— Begin Supplied information —

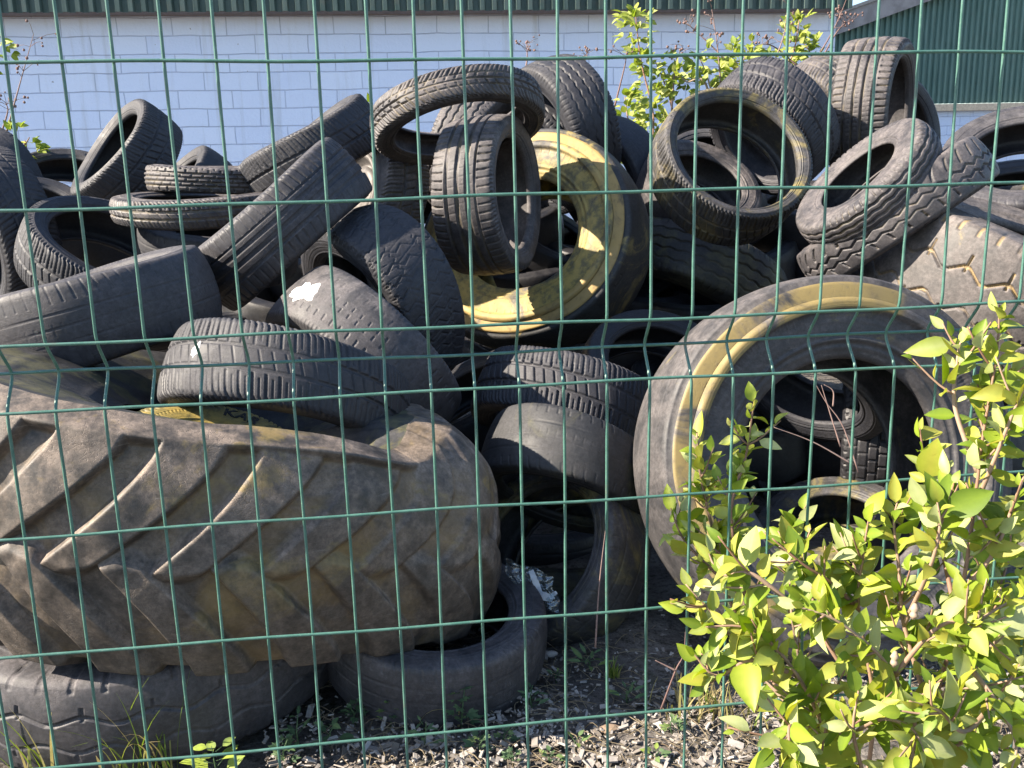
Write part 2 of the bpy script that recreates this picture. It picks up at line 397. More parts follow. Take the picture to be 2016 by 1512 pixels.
# top left
T('t01', 'car_tyre', 'worn car tyre propped steeply at the upper left with a narrow sunlit opening', 213, 288, 124, 79, 140, .31, .24, .215, 'allseason', 'dark')
T('t02', 'car_tyre', 'dark car tyre half hidden behind the steeply propped one at the upper left', 338, 372, 112, 76, 142, .31, .22, .21, 'faint', 'dark', d=5.1)
T('t03', 'car_tyre', 'car tyre lying open side up below the far left end of the white wall', 128, 345, 92, 58, 85, .30, .19, .205, 'faint', 'dark', d=5.2)
T('t04', 'car_tyre', 'car tyre with a dark opening lying just below another at the left edge', 62, 405, 92, 58, 80, .30, .19, .205, 'faint', 'dark', d=4.6)
T('t05', 'car_tyre', 'tyre with curved chevron tread cut off by the left edge of the photo', -62, 470, 158, 70, 195, .33, .24, .22, 'chevron', 'dark', d=3.7)
T('t05b', 'car_tyre', 'smooth dark tyre showing only its round shoulder at the left edge under the bramble', -45, 375, 105, 65, 200, .31, .22, .21, 'faint', 'dark', d=4.9)
T('t06', 'car_tyre', 'car tyre lying with its wide black opening facing up, left of the diagonal striped tyre', 232, 478, 166, 60, 68, .33, .20, .24, 'allseason', 'dark')
T('t07', 'van_tyre', 'nearly bald tyre with a bright dusty upper edge above the tractor tyre at left', 162, 548, 232, 89, 107, .35, .24, .23, 'faint', 'grey', d=2.75, tws=.70)
T('t08', 'small_tyre', 'narrow tyre with a brick-like block tread lying flat on a lichen-dusted one', 428, 330, 134, 89, 89, .29, .105, .19, 'block', 'dusty', d=4.0, N=38)
T('t09', 'car_tyre', 'pale lichen-dusted tyre lying flat directly under the block tread tyre', 392, 385, 166, 87, 92, .33, .105, .22, 'allseason', 'dusty', d=3.7)
T('t09b', 'car_tyre', 'shaded tyre at the bottom of the flat stack left of the diagonal striped tyre', 430, 440, 160, 74, 88, .33, .2, .22, 'faint', 'dark', d=3.85)
T('t10', 'car_tyre', 'ribbed tyre with a sunlit siped edge leaning diagonally across the upper left of the heap', 512, 396, 196, 92, 130, .34, .225, .225, 'rib', 'grey', d=3.15, tws=.74, depth=.006)
T('t11', 'car_tyre', 'tyre with lightning pattern tread behind the white-splashed tyre', 700, 625, 195, 66, 208, .34, .25, .225, 'bolt', 'dark', d=3.2, depth=.005)
T('t12', 'van_tyre', 'worn van tyre with a splash of white paint on its tread', 672, 762, 205, 78, 226, .34, .235, .225, 'worn', 'worn', d=2.98, spin=20, depth=.0022)
T('t13', 'car_tyre', 'tyre with slanted side grooves and bird droppings resting on the tractor tyre', 548, 846, 250, 78, 256, .34, .215, .225, 'allseason', 'dark', d=2.6, spin=12, depth=.005)
T('t13b', 'trailer_tyre', 'small mossy tyre with raised capital letters on its side lying inside the tractor tyre', 412, 885, 175, 58, 84, .25, .15, .13, 'allseason', 'yellow', d=2.32)
T('t13d', 'car_tyre', 'tyre barely seen in the black gap right of the white-splashed tyre', 910, 770, 140, 70, 120, .32, .2, .22, 'faint', 'black', d=3.6, lo=True)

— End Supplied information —

> _Written instruction_
Quote the material in full and exactly; do not carry over its pictures.

> _Finished answer_
Write part 2 of the bpy script that recreates this picture. It picks up at line 397. More parts follow. Take the picture to be 2016 by 1512 pixels.
# top left
T('t01', 'car_tyre', 'worn car tyre propped steeply at the upper left with a narrow sunlit opening', 213, 288, 124, 79, 140, .31, .24, .215, 'allseason', 'dark')
T('t02', 'car_tyre', 'dark car tyre half hidden behind the steeply propped one at the upper left', 338, 372, 112, 76, 142, .31, .22, .21, 'faint', 'dark', d=5.1)
T('t03', 'car_tyre', 'car tyre lying open side up below the far left end of the white wall', 128, 345, 92, 58, 85, .30, .19, .205, 'faint', 'dark', d=5.2)
T('t04', 'car_tyre', 'car tyre with a dark opening lying just below another at the left edge', 62, 405, 92, 58, 80, .30, .19, .205, 'faint', 'dark', d=4.6)
T('t05', 'car_tyre', 'tyre with curved chevron tread cut off by the left edge of the photo', -62, 470, 158, 70, 195, .33, .24, .22, 'chevron', 'dark', d=3.7)
T('t05b', 'car_tyre', 'smooth dark tyre showing only its round shoulder at the left edge under the bramble', -45, 375, 105, 65, 200, .31, .22, .21, 'faint', 'dark', d=4.9)
T('t06', 'car_tyre', 'car tyre lying with its wide black opening facing up, left of the diagonal striped tyre', 232, 478, 166, 60, 68, .33, .20, .24, 'allseason', 'dark')
T('t07', 'van_tyre', 'nearly bald tyre with a bright dusty upper edge above the tractor tyre at left', 162, 548, 232, 89, 107, .35, .24, .23, 'faint', 'grey', d=2.75, tws=.70)
T('t08', 'small_tyre', 'narrow tyre with a brick-like block tread lying flat on a lichen-dusted one', 428, 330, 134, 89, 89, .29, .105, .19, 'block', 'dusty', d=4.0, N=38)
T('t09', 'car_tyre', 'pale lichen-dusted tyre lying flat directly under the block tread tyre', 392, 385, 166, 87, 92, .33, .105, .22, 'allseason', 'dusty', d=3.7)
T('t09b', 'car_tyre', 'shaded tyre at the bottom of the flat stack left of the diagonal striped tyre', 430, 440, 160, 74, 88, .33, .2, .22, 'faint', 'dark', d=3.85)
T('t10', 'car_tyre', 'ribbed tyre with a sunlit siped edge leaning diagonally across the upper left of the heap', 512, 396, 196, 92, 130, .34, .225, .225, 'rib', 'grey', d=3.15, tws=.74, depth=.006)
T('t11', 'car_tyre', 'tyre with lightning pattern tread behind the white-splashed tyre', 700, 625, 195, 66, 208, .34, .25, .225, 'bolt', 'dark', d=3.2, depth=.005)
T('t12', 'van_tyre', 'worn van tyre with a splash of white paint on its tread', 672, 762, 205, 78, 226, .34, .235, .225, 'worn', 'worn', d=2.98, spin=20, depth=.0022)
T('t13', 'car_tyre', 'tyre with slanted side grooves and bird droppings resting on the tractor tyre', 548, 846, 250, 78, 256, .34, .215, .225, 'allseason', 'dark', d=2.6, spin=12, depth=.005)
T('t13b', 'trailer_tyre', 'small mossy tyre with raised capital letters on its side lying inside the tractor tyre', 412, 885, 175, 58, 84, .25, .15, .13, 'allseason', 'yellow', d=2.32)
T('t13d', 'car_tyre', 'tyre barely seen in the black gap right of the white-splashed tyre', 910, 770, 140, 70, 120, .32, .2, .22, 'faint', 'black', d=3.6, lo=True)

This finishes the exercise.